Ebendorfer, Thomas
EBENDORFER, THOMAS
Austrian historiographer, theologian, and diplomat;b. Haselbach, Korneuburg prefecture, lower Austria, Aug. 10, 1388; d. Vienna, Jan. 12, 1464. The son of a landed peasant family and subject to military duty, he began his studies at the University of Vienna in 1408, where he received a doctorate in theology (1428). He became a canon in St. Stephen's Cathedral in Vienna (1427). Sent to the council of basel as a representative of the University, he recorded his activities there in the Diarium [ed. E. Birk, Monumenta conciliorum generalium saec. XV (1857) 1:701–783], a sort of official diary. As a councilor of Emperor Frederick III, he went on diplomatic missions, but when the two men began to grow apart, Ebendorfer withdrew more and more to teaching and administration at the University and to writing history. In 1442 Frederick commissioned him to write a Chronicle of the Emperors [ed. W. Jaroschka (Vienna 1956) and F. Pribram, Mitteilungen des Instituts für osterreichische Geschichtsforschung (1890), sup. 3]. In 1451 Ebendorfer delivered the first draft to the Emperor, but he continued to expand the work until his death. His Austrian Chronicle (ed. A. Lhotsky, Monumena Germaniae Historica Scriptores rerum Germanicarum (new series) ), planned originally as the seventh book of the Chronicle of the Emperors, developed into a separate major work of five volumes, of which the last section (continued to 1462) was partly in diary form. Ebendorfer belonged to the old school, and there is no trace of the humanistic spirit in his works. His distinguishing features as a historian are a special realism of detail and the use of other than writen sources to an extent then unknown. He wrote also many philosophical, theological, and occasional works (mostly unedited).

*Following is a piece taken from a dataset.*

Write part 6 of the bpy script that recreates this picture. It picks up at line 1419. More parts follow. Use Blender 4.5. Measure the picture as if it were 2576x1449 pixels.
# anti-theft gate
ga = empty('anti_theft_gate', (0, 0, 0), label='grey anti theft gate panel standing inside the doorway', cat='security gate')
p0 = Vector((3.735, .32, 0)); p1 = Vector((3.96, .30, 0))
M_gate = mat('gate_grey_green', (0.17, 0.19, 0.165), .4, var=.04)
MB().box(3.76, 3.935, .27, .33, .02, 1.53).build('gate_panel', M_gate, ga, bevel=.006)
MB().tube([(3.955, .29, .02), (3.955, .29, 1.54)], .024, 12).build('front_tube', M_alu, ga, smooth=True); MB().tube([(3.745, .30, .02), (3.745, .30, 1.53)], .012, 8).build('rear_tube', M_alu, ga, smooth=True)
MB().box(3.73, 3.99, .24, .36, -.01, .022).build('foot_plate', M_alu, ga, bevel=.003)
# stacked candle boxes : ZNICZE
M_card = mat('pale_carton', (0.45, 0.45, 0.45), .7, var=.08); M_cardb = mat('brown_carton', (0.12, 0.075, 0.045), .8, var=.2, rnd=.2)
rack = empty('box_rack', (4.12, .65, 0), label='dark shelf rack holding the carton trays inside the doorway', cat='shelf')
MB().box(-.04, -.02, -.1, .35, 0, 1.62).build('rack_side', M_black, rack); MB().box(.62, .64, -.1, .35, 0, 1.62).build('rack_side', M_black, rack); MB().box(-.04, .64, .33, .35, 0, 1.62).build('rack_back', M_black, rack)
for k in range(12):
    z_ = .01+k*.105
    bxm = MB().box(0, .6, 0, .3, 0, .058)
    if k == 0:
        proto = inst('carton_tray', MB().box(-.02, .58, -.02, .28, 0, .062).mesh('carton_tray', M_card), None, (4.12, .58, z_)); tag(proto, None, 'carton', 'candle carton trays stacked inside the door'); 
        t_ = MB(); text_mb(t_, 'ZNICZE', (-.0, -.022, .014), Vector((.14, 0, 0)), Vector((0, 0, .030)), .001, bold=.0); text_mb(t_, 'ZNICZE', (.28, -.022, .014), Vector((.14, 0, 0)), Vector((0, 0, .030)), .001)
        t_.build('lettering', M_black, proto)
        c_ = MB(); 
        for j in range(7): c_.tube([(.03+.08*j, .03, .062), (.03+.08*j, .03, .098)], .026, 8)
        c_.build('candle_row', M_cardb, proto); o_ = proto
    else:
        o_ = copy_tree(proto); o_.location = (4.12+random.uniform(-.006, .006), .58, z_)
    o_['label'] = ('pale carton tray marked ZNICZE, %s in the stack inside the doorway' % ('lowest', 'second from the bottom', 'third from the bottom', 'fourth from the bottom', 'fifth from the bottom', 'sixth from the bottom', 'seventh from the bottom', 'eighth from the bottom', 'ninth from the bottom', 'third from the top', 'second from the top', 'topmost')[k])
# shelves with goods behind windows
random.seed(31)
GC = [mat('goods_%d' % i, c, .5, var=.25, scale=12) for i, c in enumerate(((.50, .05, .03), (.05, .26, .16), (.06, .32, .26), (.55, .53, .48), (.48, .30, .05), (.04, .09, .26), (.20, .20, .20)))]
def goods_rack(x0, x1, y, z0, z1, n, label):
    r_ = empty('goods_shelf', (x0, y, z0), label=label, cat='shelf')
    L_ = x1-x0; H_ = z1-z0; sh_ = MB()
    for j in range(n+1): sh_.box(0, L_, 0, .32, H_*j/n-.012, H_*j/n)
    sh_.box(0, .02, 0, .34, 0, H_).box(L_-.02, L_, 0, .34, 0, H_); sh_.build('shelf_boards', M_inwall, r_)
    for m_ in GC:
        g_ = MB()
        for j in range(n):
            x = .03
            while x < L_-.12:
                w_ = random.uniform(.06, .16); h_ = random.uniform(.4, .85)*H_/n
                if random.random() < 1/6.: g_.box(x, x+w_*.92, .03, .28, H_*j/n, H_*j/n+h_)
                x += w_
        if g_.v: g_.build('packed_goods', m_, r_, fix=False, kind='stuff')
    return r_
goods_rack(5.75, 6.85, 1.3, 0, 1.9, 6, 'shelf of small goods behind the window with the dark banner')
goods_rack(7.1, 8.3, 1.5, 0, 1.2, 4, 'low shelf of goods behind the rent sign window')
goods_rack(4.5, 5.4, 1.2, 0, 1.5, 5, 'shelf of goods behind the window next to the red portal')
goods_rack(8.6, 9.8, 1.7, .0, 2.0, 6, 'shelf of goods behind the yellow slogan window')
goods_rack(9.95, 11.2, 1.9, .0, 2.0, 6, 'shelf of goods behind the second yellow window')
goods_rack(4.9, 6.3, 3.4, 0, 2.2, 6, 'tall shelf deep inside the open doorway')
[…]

Bibliography: h. schmidinger, Dictionnaire d'histoire et de géographie ecclésiastiques 14:1276–81. a. lhotsky, Thomas Ebendorfer, ein österreichischer Geschichtschreiber, Theologe und Diplomat des 15. Jahrhunderts (Schriften der Monumenta Germaniae historica 15; Stuttgart 1957); Quellenkunde zur mittelalterlichen Geschichte Österreichs (Graz 1963).